_Task statement_: Return, exactly as written, every line from the first line of the data below through the line that contains "boot(AF, DF, BTF, -1, False, 2.6)".

------------------------------

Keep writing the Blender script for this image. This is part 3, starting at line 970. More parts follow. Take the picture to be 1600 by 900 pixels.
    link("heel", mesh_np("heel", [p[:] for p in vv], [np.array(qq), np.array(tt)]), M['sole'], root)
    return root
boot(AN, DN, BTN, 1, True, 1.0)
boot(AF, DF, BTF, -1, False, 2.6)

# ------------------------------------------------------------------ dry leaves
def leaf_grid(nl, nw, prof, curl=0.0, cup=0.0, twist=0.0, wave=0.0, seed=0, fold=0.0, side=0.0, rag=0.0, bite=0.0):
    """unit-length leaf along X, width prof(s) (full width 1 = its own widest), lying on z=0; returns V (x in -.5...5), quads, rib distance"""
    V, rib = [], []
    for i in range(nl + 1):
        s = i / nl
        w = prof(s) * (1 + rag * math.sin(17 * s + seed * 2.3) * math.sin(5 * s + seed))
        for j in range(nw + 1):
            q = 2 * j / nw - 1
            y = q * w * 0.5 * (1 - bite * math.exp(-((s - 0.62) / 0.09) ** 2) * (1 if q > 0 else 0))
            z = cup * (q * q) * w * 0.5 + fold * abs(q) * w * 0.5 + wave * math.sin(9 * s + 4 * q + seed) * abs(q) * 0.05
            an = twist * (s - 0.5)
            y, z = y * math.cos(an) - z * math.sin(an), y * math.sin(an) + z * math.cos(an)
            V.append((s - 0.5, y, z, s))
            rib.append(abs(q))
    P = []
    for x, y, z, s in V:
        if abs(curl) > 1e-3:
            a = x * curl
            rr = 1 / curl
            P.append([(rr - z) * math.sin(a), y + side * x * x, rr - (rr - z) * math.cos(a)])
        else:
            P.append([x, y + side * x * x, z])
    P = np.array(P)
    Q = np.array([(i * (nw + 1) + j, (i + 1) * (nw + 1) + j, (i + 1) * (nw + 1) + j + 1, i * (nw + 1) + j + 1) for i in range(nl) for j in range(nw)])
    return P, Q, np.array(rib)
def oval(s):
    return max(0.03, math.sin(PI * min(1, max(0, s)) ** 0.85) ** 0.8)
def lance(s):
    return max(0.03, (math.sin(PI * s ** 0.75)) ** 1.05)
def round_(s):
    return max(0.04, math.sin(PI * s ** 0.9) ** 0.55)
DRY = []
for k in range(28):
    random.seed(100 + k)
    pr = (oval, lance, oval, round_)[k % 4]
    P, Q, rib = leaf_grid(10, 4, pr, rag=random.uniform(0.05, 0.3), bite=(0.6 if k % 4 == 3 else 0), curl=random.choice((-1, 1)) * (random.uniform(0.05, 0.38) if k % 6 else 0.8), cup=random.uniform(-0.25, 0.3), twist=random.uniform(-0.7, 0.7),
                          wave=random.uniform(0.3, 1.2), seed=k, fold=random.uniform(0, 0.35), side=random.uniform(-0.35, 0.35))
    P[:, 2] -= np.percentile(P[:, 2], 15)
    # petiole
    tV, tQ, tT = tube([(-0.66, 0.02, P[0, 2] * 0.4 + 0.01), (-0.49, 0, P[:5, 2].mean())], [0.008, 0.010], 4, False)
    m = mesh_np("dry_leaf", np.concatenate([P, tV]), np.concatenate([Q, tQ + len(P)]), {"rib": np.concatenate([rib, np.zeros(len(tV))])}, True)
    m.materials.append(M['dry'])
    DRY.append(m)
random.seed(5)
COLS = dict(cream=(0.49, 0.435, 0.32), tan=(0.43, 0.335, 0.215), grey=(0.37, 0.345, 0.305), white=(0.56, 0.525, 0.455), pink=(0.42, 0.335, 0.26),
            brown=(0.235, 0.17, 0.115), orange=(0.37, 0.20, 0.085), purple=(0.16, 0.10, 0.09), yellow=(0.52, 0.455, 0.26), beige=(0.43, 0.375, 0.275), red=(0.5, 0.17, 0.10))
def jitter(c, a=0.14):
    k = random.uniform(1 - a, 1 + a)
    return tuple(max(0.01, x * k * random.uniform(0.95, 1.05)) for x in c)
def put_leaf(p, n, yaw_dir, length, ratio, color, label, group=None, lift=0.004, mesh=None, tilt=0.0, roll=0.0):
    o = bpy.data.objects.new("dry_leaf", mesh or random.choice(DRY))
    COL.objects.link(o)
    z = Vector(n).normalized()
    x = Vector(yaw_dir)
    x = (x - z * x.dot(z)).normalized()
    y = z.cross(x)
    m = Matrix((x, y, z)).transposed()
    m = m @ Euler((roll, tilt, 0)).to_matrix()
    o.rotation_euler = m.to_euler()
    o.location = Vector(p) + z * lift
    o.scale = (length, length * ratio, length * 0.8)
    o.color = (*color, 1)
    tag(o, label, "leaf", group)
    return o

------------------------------

_Output for this task_:
Keep writing the Blender script for this image. This is part 3, starting at line 970. More parts follow. Take the picture to be 1600 by 900 pixels.
    link("heel", mesh_np("heel", [p[:] for p in vv], [np.array(qq), np.array(tt)]), M['sole'], root)
    return root
boot(AN, DN, BTN, 1, True, 1.0)
boot(AF, DF, BTF, -1, False, 2.6)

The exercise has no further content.